• Bill Greider

Coaching Lean: A Quick Manual on How to Sabotage Your Own Progress

Or, put another way, how to build a house of cards. Or, stub your own toe. I would like to outline 8 sure-fire ways to sabotage your own lean progress. I am an expert in this area, because unfortunately I did most of them myself. Every single time you try one of these techniques, just add a few months onto the journey. Well here goes (Reality is in RED).

1. Don't include everyone-or better yet, make a lean department that focuses on that sort of thing. Everyone else can just keep doing what they've been doing. Have the lean department go out and fix other people's work, and give lots of answers. Give up on some employees if they are too hard to convince, especially the ones who keep bringing up problems. In reality, the folks who keep bringing up problems are important to continuous improvement. Let's call it a "healthy disrespect" for the current condition.

2. Make getting it mandatory-it is way too much work to try and convince everyone. Let the doubters go, and say "I said so!!" often.

3. Take days off from lean-maybe even weeks! Do a monthly lean meeting. When you get "busy" don't make improvements (do it only when you have time (which is never)). If you do A3, leaders should let projects go late. It is the job of leadership to make sure A3 leaders meet their team's committed closing date.

4 Limit the amount of time people from different parts of the company work together-what possible wisdom could a machine operator or a shipping clerk share? Certify lots of green belts, and let them lead A3 (the clerks and machine operators can just be on the team so they feel like they are part of it). A packaging temp at one of my clients recently saved the company $2 million per year recently because the smart ones were smart enough to listen to him.

5. Leaders should do what they've always done-don't change!! Your typical day should stay the same-give lots of answers, ask for reports, sit in lots of meetings, don't go to where the work is every day. Also, don't worry about learning TPS, that is for the lean department. Make sure lean is a side project, not the business strategy, sort of like a hobby. If you are not willing to change, how can you expect others to?

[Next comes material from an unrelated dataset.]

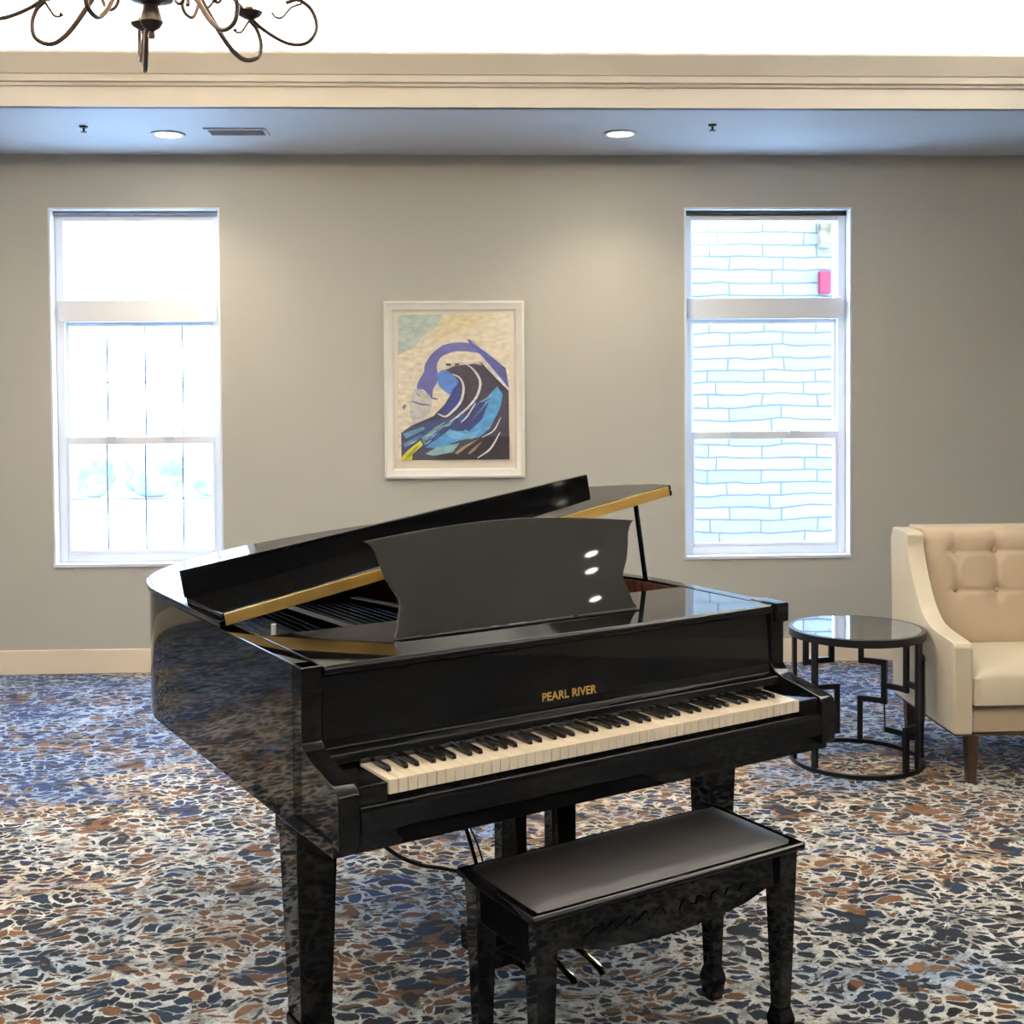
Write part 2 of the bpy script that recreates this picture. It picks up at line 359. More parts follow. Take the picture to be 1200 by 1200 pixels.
# ------------------------------------------------------------------ outdoors
GND = mat('pale_ground', (.75, .74, .72), .9)
struct(finish('ground', box(B(), -40, 30, YW+.4, 60, -.35, -.3), noisecol(GND, (.72, .71, .69), (.8, .79, .77), .5), smooth=False))
tag(finish('stone_wall', box(B(), .2, 3.14, 10.2, 10.6, -.3, 6.), STONE, smooth=False), 'pale stacked stone wall of the building wing outside the right window', 'wall')
tag(finish('wall_panel', box(B(), 3.012, 3.11, 10.13, 10.199, 2.36, 2.55), mat('red_panel', (.20, .008, .025), .6), bevel=.01), 'small red panel on the stone wall outside the right window', 'panel')
tag(finish('upper_wall_panel', box(B(), 3.012, 3.11, 10.12, 10.199, 2.74, 2.95), noisecol(mat('tan_panel', (.5, .33, .12), .6), (.10, .06, .02), (.25, .18, .10), 14), bevel=.01), 'small tan panel high on the stone wall above the red panel', 'panel')  # plain tan panel, no light in it
LEAF = noisecol(mat('pale_foliage', (.3, .42, .42), .9), (.10, .14, .13), (.24, .26, .24), 3)
def shrub(x, y, r, h, label):
    bm = B(); bmesh.ops.create_icosphere(bm, subdivisions=3, radius=1)
    for v in bm.verts:
        n = 1+.18*math.sin(v.co.x*7+x)*math.cos(v.co.y*6)+.12*math.sin(v.co.z*9+y)
        v.co = Vector((v.co.x*r*n, v.co.y*r*.8*n, (v.co.z*.5+.48)*h*n))
    t = thing('shrub', label, 'shrub', (x, y, -.3), group='shrubs outside the left window')
    finish('foliage', bm, LEAF, t); bm = B(); tube(bm, [(0, 0, 0), (0, 0, h*.4)], .06); finish('stem', bm, WOODLEG, t)
shrub(-6.5, 22, .36, .75, 'pale low shrub outside the left window, leftmost in its lower panes')
shrub(-5.45, 22, .52, .80, 'broad pale low shrub outside the left window, in the middle of its lower panes')
shrub(-4.45, 22, .26, .34, 'smallest pale shrub outside the left window, at the right edge of its lower panes')

# ------------------------------------------------------------------ grand piano
PO = (-.2652, 2.6047, 0); PA = .5167
piano = thing('grand_piano', 'glossy black baby grand piano with its lid propped low and music desk up', 'piano', PO, PA)
W = 1.5; RB, RT = .572, .958
out = [(0, .2), (0, .6), (0, 1.0), (0, 1.32), (.008, 1.44), (.04, 1.55), (.11, 1.63), (.22, 1.67), (.36, 1.67), (.52, 1.62), (.70, 1.52), (.90, 1.38), (1.12, 1.25), (1.31, 1.12), (1.44, .97), (1.49, .82), (1.5, .68), (1.5, .5), (1.5, .2)]
path = catmull([(a, b, 0) for a, b in out], 5)
def offset(path, d):
    r = []
    for i, p in enumerate(path):
        t = (path[min(i+1, len(path)-1)]-path[max(i-1, 0)]).normalized()
        r.append(p+Vector((t.y, -t.x, 0))*d)   # path runs clockwise: right-hand side is inward
    return r
def strip(po, pi, z0, z1):
    bm = B(); rings = []
    for a, b in zip(po, pi): rings.append([bm.verts.new((a.x, a.y, z0)), bm.verts.new((a.x, a.y, z1)), bm.verts.new((b.x, b.y, z1)), bm.verts.new((b.x, b.y, z0))])
    for p, q in zip(rings, rings[1:]):
        for k in range(4): bm.faces.new((p[k], p[(k+1) % 4], q[(k+1) % 4], q[k]))
    bm.faces.new(rings[0]); bm.faces.new(rings[-1][::-1]); return bm
inner = offset(path, .05)
rim = finish('rim', strip(path, inner, RB, RT), LACQ, piano, bevel=.004)
inn2 = offset(path, .0515); inn3 = offset(path, .062)
k0 = next(i for i, p in enumerate(path) if p.y > .58); k1 = len(path)-k0
finish('inner_rim_lining', strip(inn2[k0:k1], inn3[k0:k1], .80, .950), MAHOG, piano)
poly = [(p.x, p.y) for p in offset(path, .063) if p.y > .30]
poly = [(.063, .46)]+[q for q in poly if q[1] > .46]+[(W-.063, .46)]
finish('soundboard', prism(B(), poly, .835, .848), MAHOG, piano)
# cast iron plate with struts, strings
bm = B()
for a, b in (((.12, .60), (.14, 1.5)), ((.45, .60), (.40, 1.5)), ((.80, .60), (.66, 1.35)), ((1.12, .60), (1.0, 1.2))):
    d = Vector((b[0]-a[0], b[1]-a[1], 0)).normalized(); nrm = Vector((-d.y, d.x, 0))*.018
    A, Z = Vector((*a, 0)), Vector((*b, 0))
    prism(bm, [((A+nrm).x, (A+nrm).y), ((Z+nrm).x, (Z+nrm).y), ((Z-nrm).x, (Z-nrm).y), ((A-nrm).x, (A-nrm).y)], .849, .895)
box(bm, .07, 1.43, .56, .62, .849, .885)
finish('iron_plate', bm, SATIN, piano, bevel=.004)
bm = B()
for i in range(46):
    u = .10+i*.028; v1 = 1.5-.012*abs(i-8) if i < 30 else 1.5-.27-(i-30)*.03
    tube(bm, [(u, .63, .878), (u*.9+.04, min(v1, 1.5), .878)], .0012, seg=4)
finish('strings', bm, IRON, piano)
# arms (cheeks) on both ends
arm = [(.0, .60), (.0, .716), (.012, .728), (.05, .737), (.10, .748), (.15, .756), (.182, .766), (.20, .785), (.214, .82), (.222, .86), (.212, .885), (.199, .90), (.199, .958), (.26, .958), (.26, .60)]
for u0, u1 in ((0, .052), (W-.052, W)):
    finish('arm', prism(B(), arm, u0, u1, 'x'), LACQ, piano, bevel=.004)
for u in (W-.042,):   # overhanging cap moulding at the head of each arm
    finish('arm_cap', box(B(), u-.012 if u < .5 else u, u+.04 if u < .5 else u+.052, .188, .30, .905, .962), LACQ, piano, bevel=.006)
bm = B(); box(bm, .0, W, .03, .52, RB+.002, .62); finish('keybed', bm, LACQ, piano, bevel=.004)
finish('belly_board', prism(B(), [(p.x, p.y) for p in offset(path, .055) if p.y > .5], .62, .64), SATIN, piano)
bm = B(); prism(bm, [(.0, .625), (.0, .668), (.006, .684), (.02, .69), (.03, .69), (.03, .625)], .053, W-.053, 'x'); finish('key_slip', bm, LACQ, piano, bevel=.003)
for u0, u1 in ((.054, .124), (W-.124+.001, W-.054)):
    finish('key_block', box(B(), u0, u1, .012, .19, .66, .728), LACQ, piano, bevel=.005)
# keys
K0 = .126; kw = 1.248/52
bm = B(); box(bm, .0006, kw-.0006, .0, .15, .698, .7305)
wk = finish('white_key', bm, IVORY, None, bevel=.0012)
bm = B(); prism(bm, [(.051, .731), (.054, .741), (.062, .7425), (.15, .7425), (.15, .731)], -.0055, .0055, 'x')
bk = finish('black_key', bm, EBONY, None, bevel=.0012)
for i in range(52):
    o = wk if i == 0 else wk.copy()
    if i: C.objects.link(o)
    o.parent = piano; o.location = (K0+i*kw, .013, 0)
first = True
for i in range(51):
    n = (i+5) % 7    # 0=C: start on A
    if n in (2, 6): continue
    o = bk if first else bk.copy()
    if not first: C.objects.link(o)
    first = False
    o.parent = piano; o.location = (K0+(i+1)*kw+{0: -.002, 1: .002, 3: -.003, 4: 0, 5: .003}[n], .013, 0)
# fallboard, leaning back a little
bm = B(); prism(bm, [(.158, .735), (.166, .757), (.196, .762), (.205, .785), (.212, .93), (.235, .93), (.24, .735)], .053, W-.053, 'x')
finish('fallboard', bm, LACQ, piano, bevel=.003)
finish('name_felt', box(B(), .126, W-.126, .152, .168, .731, .739), FELT, piano)
bm = B(); prism(bm, [(.196, .932), (.190, .938), (.190, .950), (.197, .957), (.60, .957), (.60, .935), (.24, .932)], .053, W-.053, 'x')
sh = finish('desk_shelf', bm, LACQ, piano, bevel=.003)
# gold lettering inlaid on the fallboard
bpy.ops.object.select_all(action='DESELECT')
tcu = bpy.data.curves.new('lettering', 'FONT'); tcu.body = 'PEARL RIVER'; tcu.size = .030; tcu.extrude = .0006; tcu.align_x = 'CENTER'; tcu.offset = .0006
tcu.space_character = 1.02
tob = bpy.data.objects.new('tmp', tcu); C.objects.link(tob)
dg = bpy.context.evaluated_depsgraph_get(); me = bpy.data.meshes.new_from_object(tob.evaluated_get(dg)); bpy.data.objects.remove(tob)
let = bpy.data.objects.new('gold_lettering', me); C.objects.link(let); me.materials.append(BRASS)
let.parent = piano; let.location = (.742, .2045, .787); let.rotation_euler = (PI/2-.05, 0, 0)
# front legs, tail leg
def leg(u0, u1, v0, v1):
    bm = B(); taper(bm, u0, u1, v0, v1, .10, .56, .74, 1., cx=(u0+u1)/2)
    l = finish('leg', bm, LACQ, piano, bevel=.005)
    finish('leg_block', box(B(), u0-.004 if u0 > .1 else u0, u1+.004, v0-.004, v1+.02, .53, RB+.004), LACQ, piano, bevel=.004)
    cx, cy = (u0+u1)/2, (v0+v1)/2
    bm = B(); box(bm, cx-.045, cx+.045, cy-.045, cy+.045, .072, .102); finish('foot', bm, LACQ, l, bevel=.006)
    bm = B(); tube(bm, [(cx-.012, cy, .03), (cx+.012, cy, .03)], .03, seg=20); finish('caster', bm, BPED, l)
    bm = B(); box(bm, cx-.018, cx+.018, cy-.01, cy+.01, .04, .075); finish('caster_fork', bm, BPED, l)
leg(.002, .108, .245, .362); leg(1.385, 1.49, .385, .50); leg(.41, .51, 1.30, 1.40)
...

6. Don't acknowledge or thank people-remember, their paycheck is their thank you! Or, if you insist on being grateful, thank everyone at once, like an assembly line, at the monthly or quarterly status meeting. Trust me, if you do a few hundred A3s per year, you will find yourself in awe and grateful for the genius that comes out of people thinking together.

7. Go after only big ROIs-screen out projects that don't yield a certain amount of money (even though lean is a laser-like focus on time, make sure everyone remembers what is Make sure the improvement projects are big....acid rain and global warming are good. Place zero judgement on a person's willingness to make improvements....large or small.

8. Snap every once in a while so people remember you are the boss-lose that temper. One of the real challenges in truly understanding respect for people is learning to lead without power. No matter how big your office, or what income bracket you find yourself, your job is no more or less important than any other in the company. If you do lose your temper, go apologize.